After that things moved quickly and Besson signed up
the Yamakasis to provide the stunts for a key scene in
the action movie “Taxi 2.” “That
film was like a test for us,” says Chau, “Besson
wanted to see if we were really cut out to be in films.” And
so pleased was Luc with the boys’ work that he
set up “Yamakasi,” a movie built entirely
around them. At one point in that film an agitated police
chief famously intones: “The Japanese had ‘The
Seven Samurai,’ the Americans ‘The Magnificient
Seven’ and what do we end up with? The seven troublemakers.”
But far from being the mischievous troublemakers depicted
in Besson’s film, the real-life Yamakasis, are
modern-day role models.
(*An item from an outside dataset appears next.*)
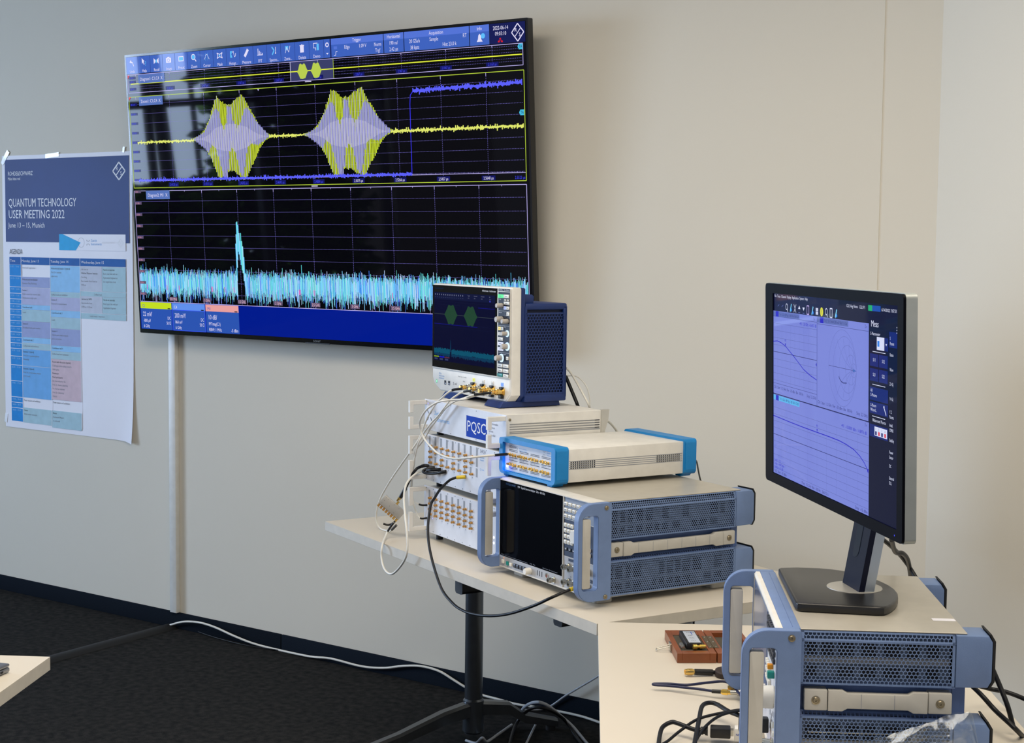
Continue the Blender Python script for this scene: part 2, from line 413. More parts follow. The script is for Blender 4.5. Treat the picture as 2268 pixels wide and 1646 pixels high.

For a start none of them smoke,
drink or take drugs and far from letting incipient fame
go to their heads, the boys from the burbs, are putting
as much as they can back into their community.
Last year they set up an association teaching the “art
of movement” which has attracted some 30 youngsters
aged five and upwards. “We want the next generation
after us to benefit from the art of movement in the same
way that we did,” says Chau. “It’s
not necessarily about becoming a Yamakasi, we try and
really take care of these youngsters, to look out for
their educations and make sure everything is going alright
at home.”
I wonder about the kids’ parents, how do they
react when they find out their kids are learning how
to scale walls and jump through windows? “It’s
true the parents always start off being afraid for their
children. But it’s up to us to convince them their
children are learning in a safe environment. They have
to realize that their kids are much better off than we
were. Nobody was there to tell us not to do something
or that we might get hurt.”
Anyone who watches the Besson movie might imagine the
Yamakasis getting into endless scrapes with the police.
Not so says Chau, “That’s just Besson’s
humor in inverted commas. The only time problems arise
are when the police don’t know who you are and
think that maybe someone’s breaking something or
trying to burgle someone. But as we’re always training
in the same places there’s no problem. The police
aren’t stupid, they don’t need any extra
problems.”
After exploding one myth I wonder if Chau is about to
blow up another when I ask him about life in the suburbs.
Was it really as difficult to get a start as people often
suggest? “It’s true that it wasn’t
easy. It was incredibly hard for us to get a foot in
the door. When we started off we didn’t have two
pennies to rub together. We went out knocking on doors
and most people didn’t give a damn what we were
up to. That was ten years ago, now things are starting
to get a bit better. With people like Jamel, Eric and
Ramzy and now us doing really well, people are waking
up to the fact that there is a lot of talent in the suburbs
and that it just needs to be tapped.”
But Chau is doubtful if he’d have made on his
own. “We made the choice to live as seven and took
on board all the constraints that involves. When one
went hungry we all went hungry. That’s the true
story of a group.”
But it’s not for everybody as Elodie soon realized
when she became an honorary member of the group. “I
don’t think I would be capable of doing the kind
of training they do every day. It doesn’t correspond
with the way I choose to live my life. As it’s
an art of movement they’re basically on the go
all the time, even when we went out for a bite to eat,
they would end up swinging from the lampposts.”